In 1925, when the RSS was born, little did its founders know
that their club of gymnastically oriented Hindutva-worshippers would one day spread
branches into every corner of an independent republic and even taste the power of
governance. The club was famous for its mental drill aimed at regimentation -- soochna ke
baad sochna nahin (don't think after getting started) was the RSS maxim. Seven decades
later, the new progeny of men in khaki shorts is still regimented in its undisputing
adherence to the Sangh leadership.
And therein lies the strength of the BJP whose 1.7 crore
members are but a mirage if seen outside the Sangh's embrace. "Everything is under
the Sangh, nothing is under the BJP," says Hasubhai Dave, BMS general secretary. In
the late '70s, when former Jan Sanghis in the Janata Party were pressured by their allies
to forsake the "dual membership" of the RSS, they had no option but to break
away, pulling down the first non-Congress government at the Centre led by Morarji Desai.
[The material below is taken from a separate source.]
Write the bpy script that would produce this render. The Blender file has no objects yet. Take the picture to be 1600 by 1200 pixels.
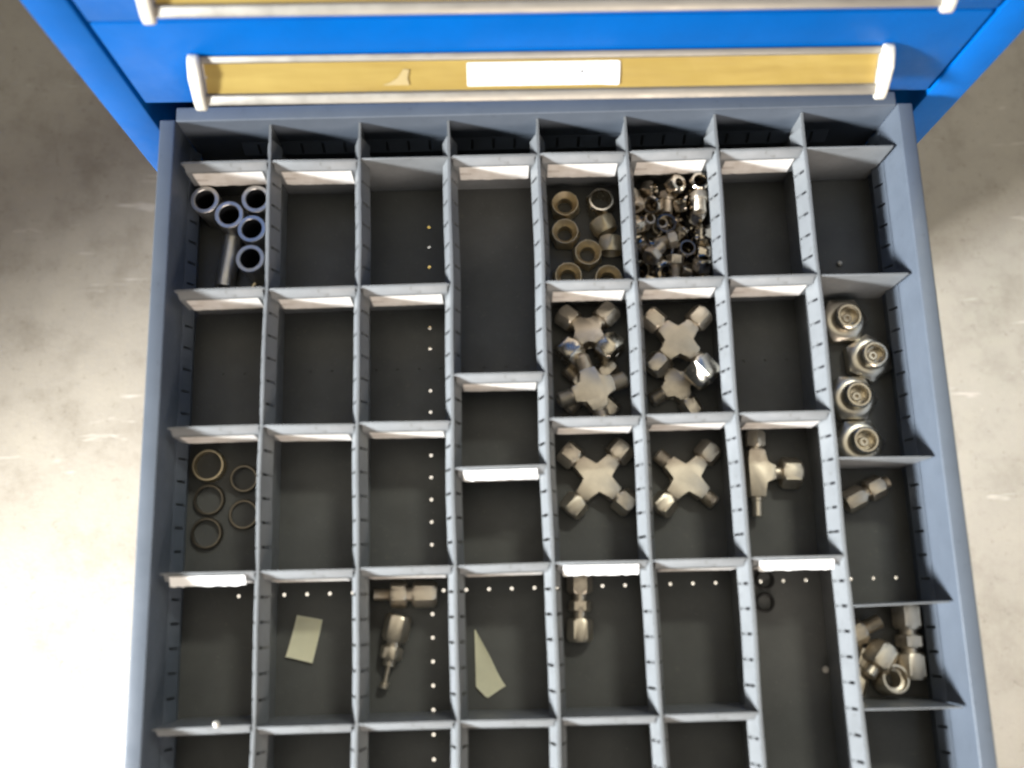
import bpy, bmesh, math, random
from mathutils import Matrix, Vector, Euler

# ------------------------------------------------------------------ camera, world, lamps, exposure
# All lengths below are millimetres (z = 0 at the top edge of the drawer dividers); S turns them into metres.
S = 0.001
scene = bpy.context.scene
COL = scene.collection
FLOOR_Z = -900.0

cam_data = bpy.data.cameras.new("camera")
cam = bpy.data.objects.new("camera", cam_data)
COL.objects.link(cam)
cam.matrix_world = Matrix(((0.99961, 0.02591, -0.01024, -32.1 * S),
                           (-0.02751, 0.97606, -0.21574, -326.5 * S),
                           (0.0044, 0.21594, 0.9764, 671.3 * S),
                           (0, 0, 0, 1)))
cam_data.sensor_width = 36.0
cam_data.lens = 36.0 * 1493.0 / 1600.0
cam_data.clip_start = 0.02
cam_data.clip_end = 100
cam_data.dof.use_dof = True
cam_data.dof.focus_distance = 0.95
cam_data.dof.aperture_fstop = 4.3
scene.camera = cam

world = bpy.data.worlds.new("World")
scene.world = world
world.use_nodes = True
bg = world.node_tree.nodes["Background"]
bg.inputs[0].default_value = (1.0, 0.93, 0.80, 1)
bg.inputs[1].default_value = 0.07

def aim(o, loc, target):
    o.location = Vector(loc) * S
    d = (Vector(target) - Vector(loc)) * S
    o.rotation_euler = d.to_track_quat('-Z', 'Y').to_euler()

def area(name, loc, target, sx, sy, watts, colour, spread=180):
    l = bpy.data.lights.new(name, 'AREA')
    l.shape = 'RECTANGLE'; l.size = sx; l.size_y = sy
    l.energy = watts; l.color = colour; l.spread = math.radians(spread)
    o = bpy.data.objects.new(name, l); COL.objects.link(o)
    aim(o, loc, target)
    return o

# daylight from the open door on the left, low and a little to the front
area("door_daylight", (-3480, -1640, 1580), (40, -300, -40), 0.75, 0.55, 11.5, (0.93, 0.97, 1.0), 20)
# the workshop's broad ceiling light
area("ceiling_light", (0, 0, 2400), (0, 0, 0), 2.7, 1.5, 10.0, (1.0, 0.91, 0.73))
# added soft warm fill in front of the cabinet, brightens the shaded labels
area("front_fill", (500, -3300, 1350), (0, -200, 0), 3.0, 1.2, 105, (1.0, 0.87, 0.76))
# one fluorescent tube up behind the cabinet, to the right
area("tube_light", (900, 1300, 2250), (60, -350, -60), 0.5, 0.16, 24, (1.0, 1.0, 0.86))
# the patch of sun on the concrete at the left
sp = bpy.data.lights.new("sun_patch", 'SPOT')
sp.energy = 4000; sp.color = (1.0, 0.98, 0.93); sp.spot_size = math.radians(26.5); sp.spot_blend = 1.0
sp.shadow_soft_size = 0.12
spo = bpy.data.objects.new("sun_patch", sp); COL.objects.link(spo)
aim(spo, (-3600, -2200, 2000), (-580, -700, FLOOR_Z))

scene.view_settings.view_transform = 'Standard'
scene.view_settings.look = 'None'
scene.view_settings.exposure = 0.0
scene.view_settings.gamma = 1.0
scene.view_settings.use_curve_mapping = False

# ------------------------------------------------------------------ materials
def new_mat(name):
    m = bpy.data.materials.new(name); m.use_nodes = True
    nt = m.node_tree
    b = nt.nodes["Principled BSDF"]
    return m, nt, b

def noise(nt, scale, detail=4, rough=0.6, coord='Object', vec=None):
    n = nt.nodes.new("ShaderNodeTexNoise")
    n.inputs["Scale"].default_value = scale
    n.inputs["Detail"].default_value = detail
    n.inputs["Roughness"].default_value = rough
    if vec is None:
        tc = nt.nodes.new("ShaderNodeTexCoord")
        vec = tc.outputs[coord]
    nt.links.new(vec, n.inputs["Vector"])
    return n

def ramp(nt, fac, stops):
    r = nt.nodes.new("ShaderNodeValToRGB")
    e = r.color_ramp.elements
    while len(e) < len(stops): e.new(0.5)
    for i, (p, c) in enumerate(stops):
        e[i].position = p; e[i].color = (*c, 1) if len(c) == 3 else c
    nt.links.new(fac, r.inputs["Fac"])
    return r

def bump(nt, b, height, strength, dist=0.001):
    bn = nt.nodes.new("ShaderNodeBump")
    bn.inputs["Strength"].default_value = strength
    bn.inputs["Distance"].default_value = dist
    nt.links.new(height, bn.inputs["Height"])
    nt.links.new(bn.outputs["Normal"], b.inputs["Normal"])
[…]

While that government was formed more because of an accident
-- the dreaded Emergency had brought together the motley bunch that went on to become the
Janata Party -- the current government came to power following a decisive mandate in
favour of the coalition's major partner, the BJP and particularily its leader. Vajpayee
has so far showed no signs of succumbing to pressure to deviate from the National Agenda
for Governance, the document on which the 18 coalition partners had reached a consensus.
It is this basic trust that holds many of the coalition partners.On the other hand, the
RSS has its own agenda. A tussle between the two could thus turn out to be a ticking bomb
that could blow up the first non-Congress government to win power on a positive vote.